• **Supplied data**:

####

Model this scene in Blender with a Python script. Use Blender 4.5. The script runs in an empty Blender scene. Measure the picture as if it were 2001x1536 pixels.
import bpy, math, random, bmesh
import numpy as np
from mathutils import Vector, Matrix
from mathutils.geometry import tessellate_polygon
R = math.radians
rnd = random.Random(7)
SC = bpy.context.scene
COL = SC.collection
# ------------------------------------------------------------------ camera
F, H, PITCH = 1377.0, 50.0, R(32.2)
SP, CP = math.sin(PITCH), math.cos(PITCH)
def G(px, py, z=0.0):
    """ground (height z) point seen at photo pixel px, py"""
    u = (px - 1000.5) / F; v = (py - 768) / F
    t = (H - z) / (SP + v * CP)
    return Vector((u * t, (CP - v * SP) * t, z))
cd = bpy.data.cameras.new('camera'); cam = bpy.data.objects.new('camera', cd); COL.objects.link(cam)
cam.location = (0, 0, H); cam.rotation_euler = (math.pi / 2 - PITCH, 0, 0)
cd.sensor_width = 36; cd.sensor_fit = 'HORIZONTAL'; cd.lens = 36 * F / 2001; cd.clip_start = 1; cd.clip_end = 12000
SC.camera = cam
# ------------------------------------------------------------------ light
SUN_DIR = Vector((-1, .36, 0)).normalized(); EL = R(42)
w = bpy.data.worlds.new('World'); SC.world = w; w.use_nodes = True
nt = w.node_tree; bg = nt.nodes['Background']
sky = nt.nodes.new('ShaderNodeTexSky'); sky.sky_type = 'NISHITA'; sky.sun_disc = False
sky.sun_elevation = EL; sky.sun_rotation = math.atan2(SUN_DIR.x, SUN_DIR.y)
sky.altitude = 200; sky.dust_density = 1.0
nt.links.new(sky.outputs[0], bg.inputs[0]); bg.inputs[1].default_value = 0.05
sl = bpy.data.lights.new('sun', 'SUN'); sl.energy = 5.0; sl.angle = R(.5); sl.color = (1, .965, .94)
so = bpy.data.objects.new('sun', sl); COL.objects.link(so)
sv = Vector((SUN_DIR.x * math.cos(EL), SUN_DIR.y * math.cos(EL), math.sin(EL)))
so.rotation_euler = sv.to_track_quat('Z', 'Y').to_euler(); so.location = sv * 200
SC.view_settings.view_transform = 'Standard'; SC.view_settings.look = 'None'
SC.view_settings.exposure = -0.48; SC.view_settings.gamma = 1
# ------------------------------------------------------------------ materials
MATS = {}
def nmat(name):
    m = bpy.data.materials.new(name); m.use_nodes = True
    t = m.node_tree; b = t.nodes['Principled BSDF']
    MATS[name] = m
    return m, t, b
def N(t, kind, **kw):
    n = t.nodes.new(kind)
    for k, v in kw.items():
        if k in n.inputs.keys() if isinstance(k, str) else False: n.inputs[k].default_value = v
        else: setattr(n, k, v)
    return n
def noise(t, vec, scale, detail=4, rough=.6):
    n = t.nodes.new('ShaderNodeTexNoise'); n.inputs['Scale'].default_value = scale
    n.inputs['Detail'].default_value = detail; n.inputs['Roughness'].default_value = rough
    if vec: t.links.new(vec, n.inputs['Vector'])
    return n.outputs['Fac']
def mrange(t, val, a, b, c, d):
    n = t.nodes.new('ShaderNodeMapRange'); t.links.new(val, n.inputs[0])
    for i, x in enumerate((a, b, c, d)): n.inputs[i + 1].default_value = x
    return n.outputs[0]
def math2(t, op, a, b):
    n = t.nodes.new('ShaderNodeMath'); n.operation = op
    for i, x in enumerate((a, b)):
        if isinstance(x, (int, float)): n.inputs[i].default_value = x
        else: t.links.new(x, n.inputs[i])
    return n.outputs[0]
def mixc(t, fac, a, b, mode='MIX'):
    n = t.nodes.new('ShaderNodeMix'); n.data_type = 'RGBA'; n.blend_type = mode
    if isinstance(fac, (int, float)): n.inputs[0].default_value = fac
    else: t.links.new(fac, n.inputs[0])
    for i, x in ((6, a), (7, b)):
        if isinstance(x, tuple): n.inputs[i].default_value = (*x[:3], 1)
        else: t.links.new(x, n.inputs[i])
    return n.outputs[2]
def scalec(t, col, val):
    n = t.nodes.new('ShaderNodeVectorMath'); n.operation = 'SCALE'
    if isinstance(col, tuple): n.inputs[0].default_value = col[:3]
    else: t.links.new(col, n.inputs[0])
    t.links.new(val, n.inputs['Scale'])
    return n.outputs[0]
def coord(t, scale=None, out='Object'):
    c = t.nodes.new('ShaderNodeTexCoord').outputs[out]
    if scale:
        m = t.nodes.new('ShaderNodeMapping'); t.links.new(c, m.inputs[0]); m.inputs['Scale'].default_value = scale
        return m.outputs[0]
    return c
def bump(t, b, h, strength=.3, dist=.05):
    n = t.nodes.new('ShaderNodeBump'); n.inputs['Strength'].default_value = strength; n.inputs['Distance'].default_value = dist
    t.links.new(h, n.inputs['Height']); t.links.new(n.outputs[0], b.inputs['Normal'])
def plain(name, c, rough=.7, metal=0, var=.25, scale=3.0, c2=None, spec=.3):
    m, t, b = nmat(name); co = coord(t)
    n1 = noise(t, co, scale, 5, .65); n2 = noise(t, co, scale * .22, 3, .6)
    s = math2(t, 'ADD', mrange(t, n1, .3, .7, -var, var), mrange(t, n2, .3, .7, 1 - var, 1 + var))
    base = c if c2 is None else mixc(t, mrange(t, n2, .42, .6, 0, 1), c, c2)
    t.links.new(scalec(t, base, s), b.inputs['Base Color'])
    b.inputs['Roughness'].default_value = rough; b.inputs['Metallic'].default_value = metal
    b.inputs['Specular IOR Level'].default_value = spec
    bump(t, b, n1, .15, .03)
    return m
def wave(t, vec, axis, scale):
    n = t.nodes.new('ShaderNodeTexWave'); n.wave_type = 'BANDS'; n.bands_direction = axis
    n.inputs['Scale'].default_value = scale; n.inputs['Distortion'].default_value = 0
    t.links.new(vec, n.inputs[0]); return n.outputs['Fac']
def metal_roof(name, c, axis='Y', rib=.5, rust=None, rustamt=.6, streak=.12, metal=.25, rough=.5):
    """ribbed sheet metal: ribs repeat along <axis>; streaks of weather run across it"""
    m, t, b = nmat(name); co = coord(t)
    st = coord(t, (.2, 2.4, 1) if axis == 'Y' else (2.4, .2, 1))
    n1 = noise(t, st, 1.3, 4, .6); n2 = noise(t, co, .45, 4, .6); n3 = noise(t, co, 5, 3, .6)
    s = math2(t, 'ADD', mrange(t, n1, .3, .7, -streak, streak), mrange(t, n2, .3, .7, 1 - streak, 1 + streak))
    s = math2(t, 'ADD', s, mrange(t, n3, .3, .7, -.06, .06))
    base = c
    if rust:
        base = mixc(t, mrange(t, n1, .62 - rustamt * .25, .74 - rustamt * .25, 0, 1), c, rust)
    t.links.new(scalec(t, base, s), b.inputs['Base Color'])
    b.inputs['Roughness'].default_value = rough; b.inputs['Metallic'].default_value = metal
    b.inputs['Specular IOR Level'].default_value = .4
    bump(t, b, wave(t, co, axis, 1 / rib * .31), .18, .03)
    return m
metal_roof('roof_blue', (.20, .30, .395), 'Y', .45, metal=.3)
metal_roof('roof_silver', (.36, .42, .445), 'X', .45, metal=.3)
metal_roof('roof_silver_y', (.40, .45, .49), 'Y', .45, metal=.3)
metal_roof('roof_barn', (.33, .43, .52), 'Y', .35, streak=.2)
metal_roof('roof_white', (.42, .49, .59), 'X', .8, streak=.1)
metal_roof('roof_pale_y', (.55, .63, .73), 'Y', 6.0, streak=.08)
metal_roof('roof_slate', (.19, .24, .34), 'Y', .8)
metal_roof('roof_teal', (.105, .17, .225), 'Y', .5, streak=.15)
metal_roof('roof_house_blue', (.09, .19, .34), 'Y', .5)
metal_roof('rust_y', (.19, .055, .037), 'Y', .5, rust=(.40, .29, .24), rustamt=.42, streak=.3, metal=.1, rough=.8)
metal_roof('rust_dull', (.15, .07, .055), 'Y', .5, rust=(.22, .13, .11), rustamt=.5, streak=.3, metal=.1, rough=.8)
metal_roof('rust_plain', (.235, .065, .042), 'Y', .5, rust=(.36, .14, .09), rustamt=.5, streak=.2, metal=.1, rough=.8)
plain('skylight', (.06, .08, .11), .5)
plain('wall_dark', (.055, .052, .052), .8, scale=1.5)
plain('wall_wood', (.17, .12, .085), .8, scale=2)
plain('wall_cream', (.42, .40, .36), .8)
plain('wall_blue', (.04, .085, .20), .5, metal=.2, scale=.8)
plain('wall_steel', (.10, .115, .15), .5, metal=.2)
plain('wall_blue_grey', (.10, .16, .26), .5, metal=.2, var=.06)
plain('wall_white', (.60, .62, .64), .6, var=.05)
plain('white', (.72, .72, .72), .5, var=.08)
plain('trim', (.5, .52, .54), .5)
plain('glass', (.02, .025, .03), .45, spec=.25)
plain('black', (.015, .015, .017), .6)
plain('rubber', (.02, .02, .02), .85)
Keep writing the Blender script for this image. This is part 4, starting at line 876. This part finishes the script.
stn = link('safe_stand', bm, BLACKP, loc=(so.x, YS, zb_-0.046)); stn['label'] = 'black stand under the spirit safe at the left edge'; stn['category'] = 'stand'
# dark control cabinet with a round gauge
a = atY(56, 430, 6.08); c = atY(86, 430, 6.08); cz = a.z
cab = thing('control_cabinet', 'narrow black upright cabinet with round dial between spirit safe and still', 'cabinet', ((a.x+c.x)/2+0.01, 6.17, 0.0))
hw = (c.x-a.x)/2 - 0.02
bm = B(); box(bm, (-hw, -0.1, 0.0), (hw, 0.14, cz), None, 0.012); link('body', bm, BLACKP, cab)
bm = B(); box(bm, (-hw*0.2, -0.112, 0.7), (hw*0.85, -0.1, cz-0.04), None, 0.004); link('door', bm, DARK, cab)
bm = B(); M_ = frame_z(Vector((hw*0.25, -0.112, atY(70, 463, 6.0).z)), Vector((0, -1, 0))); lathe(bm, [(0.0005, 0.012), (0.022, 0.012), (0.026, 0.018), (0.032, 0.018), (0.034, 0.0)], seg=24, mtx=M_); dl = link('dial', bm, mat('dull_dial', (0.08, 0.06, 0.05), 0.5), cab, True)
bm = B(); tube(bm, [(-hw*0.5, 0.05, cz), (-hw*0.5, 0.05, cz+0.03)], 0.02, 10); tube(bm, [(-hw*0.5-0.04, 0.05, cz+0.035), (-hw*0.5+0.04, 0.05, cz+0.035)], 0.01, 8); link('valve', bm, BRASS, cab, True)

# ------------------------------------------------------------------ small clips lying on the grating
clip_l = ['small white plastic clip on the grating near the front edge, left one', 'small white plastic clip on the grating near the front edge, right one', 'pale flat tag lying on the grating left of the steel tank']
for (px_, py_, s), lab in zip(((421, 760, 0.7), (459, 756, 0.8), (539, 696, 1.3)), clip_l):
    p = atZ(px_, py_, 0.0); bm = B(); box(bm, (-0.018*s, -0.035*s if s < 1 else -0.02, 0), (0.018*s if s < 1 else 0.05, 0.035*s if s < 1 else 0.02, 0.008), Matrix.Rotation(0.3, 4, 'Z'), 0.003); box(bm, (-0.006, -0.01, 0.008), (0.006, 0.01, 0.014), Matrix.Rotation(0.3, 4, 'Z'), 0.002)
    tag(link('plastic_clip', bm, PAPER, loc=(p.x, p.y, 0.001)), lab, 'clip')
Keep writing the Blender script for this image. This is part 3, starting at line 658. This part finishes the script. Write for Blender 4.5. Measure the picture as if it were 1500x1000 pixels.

####

• **Exercise objective**: Locate all lines holding the word "writing", then copy them out.

• **Result of this exercise**:
Keep writing the Blender script for this image. This is part 4, starting at line 876. This part finishes the script.
Keep writing the Blender script for this image. This is part 3, starting at line 658. This part finishes the script. Write for Blender 4.5. Measure the picture as if it were 1500x1000 pixels.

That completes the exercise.